Did it feel like you were on the path to becoming a crew chief when you were hired as a mechanic at Hendrick Motorsports in 2004?
“They said there wasn’t an engineering spot available, and I said, ‘That’s fine. I need to learn these cars. I need to learn your process.’

“Actually, in 2005 I was presented the opportunity to be the engineer for the 24 car. I didn’t feel like I was ready. There was another level that I didn’t know that I needed to learn. I respectfully declined and said, ‘I’d like to maybe help on the setup plate or even do this one more year so I really understand what’s going on and gain the respect of the people around me.’

“That’s when I got to move to the 24 as a setup engineer. After I did that, that’s when Chad saw the process that I was taking and the sacrifices – I didn’t just leap at every opportunity that came along. I was trying to do it in a way that was going to benefit me in the long-run. Then when he gave me that opportunity to be the engineer in 2006, I went home and told my wife, and she told me she was pregnant. So it was kind of a big day!”

You've got five wins so far as a crew chief and you were part of Jimmie Johnson’s five championships as an engineer. Does winning feel the same no matter your position?
“When you think of what you put into racing, each win, you have to feel like you want to have guns-a-blazing after you win. I feel that way no matter what, in any type of situation where you’re part of something and part of a team. Even the guy on the bench has a role. When they win, if he doesn’t feel like he has that role, then the coach and the other players did something wrong.
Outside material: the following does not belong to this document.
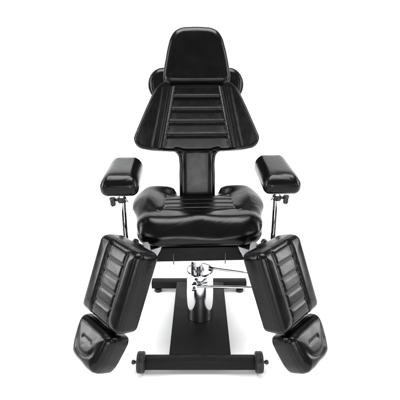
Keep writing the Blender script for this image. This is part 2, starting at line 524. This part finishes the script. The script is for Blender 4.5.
# ---- armrests
def arm_ol():
    w = 0.0735; y0, y1 = -0.315, -0.012
    return rpoly([(-w, y0), (w, y0), (w-0.008, y1), (-w+0.001, y1)], [0.028, 0.028, 0.036, 0.036])
AO = arm_ol()
for s in (-1, 1):
    A = UP @ Matrix.Translation((s*0.334, 0, 0))
    def at(U, V, D): return 0.966 + 0.009*pil(-D, 0.07) + 0.003*np.sin(V*9+s) - 0.006*gauss(V+0.30, 0.03)
    me = cushion('armrest', AO if s < 0 else AO*np.array([-1, 1]), at, lambda U, V, D: 0.884, 0.034, 0.024, 0.0032, bulge=0.005,
                 wrinkle=lambda P: creases(P, 30+s, 30, 0.0004)*(0.3+0.7*gauss(P[:, 1]+0.31, 0.06)), plane='seat')
    arm = link('armrest', me, LEATHER, chair, A @ Matrix.Translation((0, -0.31, 0.92)) @ Matrix.Rotation(R(4), 4, 'X') @ Matrix.Translation((0, 0.31, -0.92)))
    arm['label'] = 'left black padded armrest' if s < 0 else 'right black padded armrest'
    px = s*0.018
    bm = bmesh.new()
    add_tube(bm, [(px, -0.15, 0.560), (px, -0.15, 0.640)], 0.0165, 28)
    add_tube(bm, [(px, -0.15, 0.640), (px, -0.15, 0.892)], 0.0150, 28)
    add_box(bm, (px, -0.17, 0.891), (0.075, 0.12, 0.005), 0.001, M=Matrix.Rotation(R(4), 4, 'X'), seg=1)
    post = link('post', bm_mesh('post', bm), COLUMN, arm, A)
    bm = bmesh.new()
    add_box(bm, (px-s*0.058, -0.15, 0.565), (0.132, 0.026, 0.026), 0.002)
    link('mounting_arm', bm_mesh('mounting_arm', bm), STEEL, arm, A)
    # clamp collar, lobed black knob, little chrome catch
    bm = bmesh.new()
    add_lathe(bm, [(0.0145, 0.808), (0.0190, 0.808), (0.0195, 0.810), (0.0195, 0.829), (0.0145, 0.831)], Matrix.Translation((px, -0.15, 0)), 32)
    add_box(bm, (px+s*0.024, -0.154, 0.819), (0.026, 0.012, 0.012), 0.002)
    link('collar', bm_mesh('collar', bm), PLASTIC, arm, A)
    bm = bmesh.new()
    kx = px+s*0.040
    prof = [(r_, z_-0.042) for r_, z_ in [(0, 0.834), (0.007, 0.834), (0.0100, 0.838), (0.0110, 0.846), (0.0102, 0.856), (0.0125, 0.860), (0.0125, 0.872), (0.009, 0.876), (0, 0.876)]]
    K = Matrix.Translation((kx, -0.160, 0))
    add_lathe(bm, prof, K, 24)
    for v in bm.verts:
        d = v.co - Vector((kx, -0.160, v.co.z)); a = math.atan2(d.y, d.x)
        f = 1+0.14*math.cos(6*a); v.co = Vector((kx+d.x*f, -0.160+d.y*f, v.co.z))
    link('knob', bm_mesh('knob', bm, 50), PLASTIC, arm, A)
    bm = bmesh.new()
    add_tube(bm, curve_pts([(px-s*0.008, -0.150, 0.826), (px-s*0.016, -0.158, 0.822), (px-s*0.024, -0.164, 0.816)], 4), 0.0042, 12)
    add_lathe(bm, [(0, -0.005), (0.004, -0.004), (0.006, 0), (0.004, 0.004), (0, 0.005)], Matrix.Translation((px-s*0.026, -0.165, 0.815)), 14)
    link('catch', bm_mesh('catch', bm, 50), CHROME, arm, A)

# ---- leg rests and foot rests
LM = np.array([[0.719, 0.633, 0.288], [-0.694, 0.675, 0.25], [-0.036, -0.38, 0.924]])
yaw_l, pit_l, rol_l = R(-43.2), R(-22.3), R(2.3)
def pose(c, a, b, g):
    return Matrix.Translation(c) @ Matrix.Rotation(a, 4, 'Z') @ Matrix.Rotation(b, 4, 'X') @ Matrix.Rotation(g, 4, 'Y')
LEG = pose((-0.338, -0.416, 0.546), yaw_l, pit_l, rol_l)
def rrect(w, l, r, n=7, tw=0.0):
    out = []
    for cx, cy, a0 in ((w-r, -l+r, -90), (w-r, l-r, 0), (-w+r, l-r, 90), (-w+r, -l+r, 180)):
        for k in range(n):
            t = R(a0+90*k/(n-1)); out.append((cx+r*math.cos(t), cy+r*math.sin(t)))
    return np.array(out)
LO = rpoly([(-0.142, -0.167), (0.1255, -0.170), (0.1255, 0.170), (-0.143, 0.166)], [0.03, 0.026, 0.026, 0.030])
GL = [0.150, 0.094, 0.034, -0.029, -0.092]
def leg_top(U, V, D):
    a = U-0.000
    t = 0.044 + 0.010*pil(-D, 0.07)
    side = np.minimum(np.abs(a+0.057), np.abs(a-0.057))
    side = np.where(np.abs(V) < 0.152, side, np.hypot(side, np.abs(V)-0.152))
    g = np.min([np.abs(V-y) for y in GL], axis=0)
    g = np.where(np.abs(a) < 0.057, g, 0.5)
    pk = 1+0.06*np.sin(V*230+2*np.sin(V*41))
    t -= 0.0070*pk*(1-pil(side, 0.026)) + 0.0056*(1-pil(g, 0.017))
    t += 0.00009*np.sin(U*300+3*np.sin(U*47))*gauss(g, 0.012)
    t -= 0.003*sstep(0.057-np.abs(a), 0, 0.02)
    return t
def foot_top(U, V, D):
    t = 0.038 + 0.013*pil(-D, 0.07)
    # soft U-shaped seam in the lower half, one short padded bar above it
    e = np.abs(np.hypot(U/0.060, (V-0.006)/0.056)-1)*0.055
    t -= 0.0030*(1-pil(e, 0.022))*sstep(-V, -0.015, 0.020)
    b = np.where(np.abs(U) < 0.026, np.abs(V-0.014), np.hypot(np.abs(U)-0.026, V-0.014))
    t -= 0.0028*(1-pil(b, 0.020))
    return t
FO = spline_closed([(0, -0.086), (0.055, -0.088), (0.087, -0.080), (0.102, -0.052), (0.109, -0.005), (0.112, 0.035), (0.111, 0.062), (0.101, 0.078), (0.078, 0.082), (0, 0.083),
                    (-0.078, 0.082), (-0.101, 0.078), (-0.111, 0.062), (-0.112, 0.035), (-0.103, -0.005), (-0.088, -0.048), (-0.070, -0.076), (-0.042, -0.085)], 8)
FOOT_C = LEG @ Matrix.Translation((-0.006, -0.053, -0.164)) @ Matrix.Rotation(R(-11), 4, 'X') @ Matrix.Translation((0.000, 0.048, -0.099))
def mirx(M):
    S = Matrix.Scale(-1, 4, (1, 0, 0)); return S @ M @ S
for s in (-1, 1):
    mir = s > 0
    L = LEG if s < 0 else Matrix.Translation((0.003, 0, 0)) @ mirx(LEG)
    Fm = FOOT_C if s < 0 else Matrix.Translation((0.003, 0, 0)) @ mirx(FOOT_C)
    side = 'left' if s < 0 else 'right'
    me = cushion('leg_rest', LO, leg_top, lambda U, V, D: -0.062, 0.024, 0.014, 0.0027, bulge=0.003,
                 warp=lambda U, V, q: 0.0016*gauss(q-0.62, 0.10),
                 wrinkle=lambda P: creases(P, 50+s, 24, 0.00022, (1, 2.0, 1))*(0.35+0.65*(P[:, 2] < 0.03)), mirror=mir)
    leg = link('leg_rest', me, LEATHER, chair, L)
    stitches('stitching', [[(u, v) for v in np.linspace(-0.148, 0.150, 8)] for u in (-0.0635, 0.0635)], leg_top, L, leg, mirror=mir)
    leg['label'] = side + ' black channelled leg rest'
    me = cushion('foot_rest', FO, foot_top, lambda U, V, D: -0.076, 0.028, 0.020, 0.0027, bulge=0.004,
                 warp=lambda U, V, q: 0.0016*gauss(q-0.58, 0.10),
                 wrinkle=lambda P: creases(P, 70+s, 22, 0.00015), mirror=mir)
    foot = link('foot_rest', me, LEATHER, chair, Fm)
    foot['label'] = side + ' black foot rest below its leg rest'
    # steel strap joining leg and foot rest behind them
    bm = bmesh.new()
    add_box(bm, (0, 0.066, -0.10), (0.040, 0.006, 0.26), 0.001, seg=1)
    link('hinge_strap', bm_mesh('hinge_strap', bm), STEEL, leg, L)
    # arm from the seat frame to the back of the pad
    a0 = Vector((s*0.190, -0.170, 0.560)); a1 = L @ Vector((0, 0.062, 0.02))
    bm = bmesh.new()
    add_tube(bm, [a0, a1], 0.013, 20)
    ax = L.to_3x3() @ Vector((0, 1, 0))
    add_tube(bm, [a1 + ax*0.012, a1 - ax*0.010], 0.032, 24)
    link('support_arm', bm_mesh('support_arm', bm), STEEL, leg)
    # silver bracket: upright tab and pointed gusset
    bm = bmesh.new()
    def plate(pts, th):
        f = [bm.verts.new((s*-p[0], p[1], p[2])) for p in pts]
        b = [bm.verts.new((s*-p[0]+s*-0.001, p[1]+th, p[2]+0.001)) for p in pts]
        n = len(pts)
        bm.faces.new(f); bm.faces.new(b[::-1])
        for k in range(n): bm.faces.new((f[k], b[k], b[(k+1) % n], f[(k+1) % n]))
    plate([(-0.266, -0.268, 0.585), (-0.262, -0.266, 0.636), (-0.250, -0.262, 0.651), (-0.232, -0.258, 0.651), (-0.224, -0.256, 0.640), (-0.219, -0.256, 0.600), (-0.225, -0.262, 0.565)], 0.006)
    plate([(-0.232, -0.246, 0.560), (-0.220, -0.246, 0.608), (-0.198, -0.242, 0.612), (-0.172, -0.236, 0.620), (-0.178, -0.240, 0.603), (-0.190, -0.244, 0.582), (-0.202, -0.246, 0.560)], 0.006)
    bmesh.ops.bevel(bm, geom=bm.edges[:], offset=0.0015, segments=2, affect='EDGES')
    link('bracket', bm_mesh('bracket', bm, 40), SATIN, leg)
    bm = bmesh.new()
    K = Matrix.Translation((s*0.284, -0.262, 0.656)) @ Matrix.Rotation(R(28), 4, 'Y')
    add_lathe(bm, [(0, -0.014), (0.009, -0.014), (0.014, -0.009), (0.0145, 0.004), (0.011, 0.010), (0, 0.012)], K, 28)
    add_tube(bm, [(s*0.278, -0.262, 0.648), (s*0.250, -0.262, 0.632)], 0.006, 12)
    link('knob', bm_mesh('knob', bm, 40), PLASTIC, leg)

# ================================================================= the setting: seamless white studio sweep
def sweep():
    prof = []
    yb, rad = 3.4, 1.6
    for y in (-4.6, -2.4, -1.2, -0.6, 0.0, 1.0, yb-rad): prof.append((y, 0.0))
    for k in range(1, 17):
        t = R(90*k/16); prof.append((yb-rad+rad*math.sin(t), rad-rad*math.cos(t)))
    prof.append((yb, 3.0)); prof.append((yb, 5.5))
    V = []; F = []
    for y, z in prof: V += [(-9, y, z), (9, y, z)]
    for k in range(len(prof)-1): F.append((2*k, 2*k+1, 2*k+3, 2*k+2))
    return pymesh('backdrop', V, F)
WHITE = plain_mat('white_studio_floor', (0.88, 0.88, 0.88), 0.75, spec=0.2, bump=0.05, bscale=60)
fl = link('backdrop', sweep(), WHITE)
fl['kind'] = 'structure'
fl['label'] = 'white seamless sweep under and behind the chair'
me = pymesh('floor', [(-14, -12, -0.004), (14, -12, -0.004), (14, 8, -0.004), (-14, 8, -0.004)], [(0, 1, 2, 3)])
f2 = link('floor', me, plain_mat('dark_studio_floor', (0.05, 0.05, 0.052), 0.6, bump=0.1, bscale=40))
f2['kind'] = 'structure'

# ================================================================= light
def area(name, loc, target, size, power, col=(1, 1, 1), sizey=None):
    l = bpy.data.lights.new(name, 'AREA'); l.energy = power; l.color = col
    l.shape = 'RECTANGLE'; l.size = size; l.size_y = sizey or size
    o = bpy.data.objects.new(name, l); COL.objects.link(o)
    d = Vector(target)-Vector(loc)
    o.matrix_basis = Matrix.Translation(loc) @ d.to_track_quat('-Z', 'Y').to_matrix().to_4x4()
    return o
area('overhead_softbox', (0, 0.1, 3.6), (0, 0.1, 0), 2.6, 210, sizey=1.8)
area('left_softbox', (-2.7, -0.5, 1.25), (-0.1, -0.1, 0.4), 0.50, 58, sizey=1.7)
area('right_softbox', (2.8, -0.4, 1.25), (0.1, -0.1, 0.4), 0.50, 54, sizey=1.7)
area('front_softbox', (0.3, -4.2, 1.0), (0, 0, 0.7), 1.7, 75, sizey=1.3)
area('front_strip_left', (-2.1, -2.9, 1.7), (0, 0, 0.7), 0.28, 24, sizey=1.6)
area('front_strip_right', (2.2, -2.8, 1.7), (0, 0, 0.7), 0.28, 22, sizey=1.6)
area('backdrop_light_left', (-3.4, 0.6, 2.6), (0.0, 3.6, 1.0), 1.4, 48)
area('backdrop_light_right', (3.4, 0.6, 2.6), (0.0, 3.6, 1.0), 1.4, 48)

w = bpy.data.worlds.new('World'); scene.world = w; w.use_nodes = True
w.node_tree.nodes['Background'].inputs['Color'].default_value = (0.75, 0.77, 0.8, 1)
w.node_tree.nodes['Background'].inputs['Strength'].default_value = 0.42

# ================================================================= camera
cam = bpy.data.cameras.new('camera'); co = bpy.data.objects.new('camera', cam); COL.objects.link(co)
cam.sensor_width = 36; cam.lens = 36*381/400
cam.clip_start = 0.05; cam.clip_end = 100
co.location = (0, -1.78, 1.405); co.rotation_euler = (R(70), 0, 0)
scene.camera = co
scene.view_settings.view_transform = 'Standard'
scene.view_settings.look = 'None'
scene.view_settings.exposure = 0.0
scene.view_settings.gamma = 1
scene.render.resolution_x = 1024; scene.render.resolution_y = 1024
No matter if I was a post-race mechanic or now I’m a crew chief, I feel the same about wins as I did when I was a 5-year-old kid and I won that big-wheel race. That’s never going to change. The way I react to it changes. I’m not going to be up there guns-a-blazing, hooting and hollering. That’s where I have the people around me who enjoy it. The guy who may think he’s only sitting on the bench, he’s going to feel like his role has been accomplished and he was part of it.”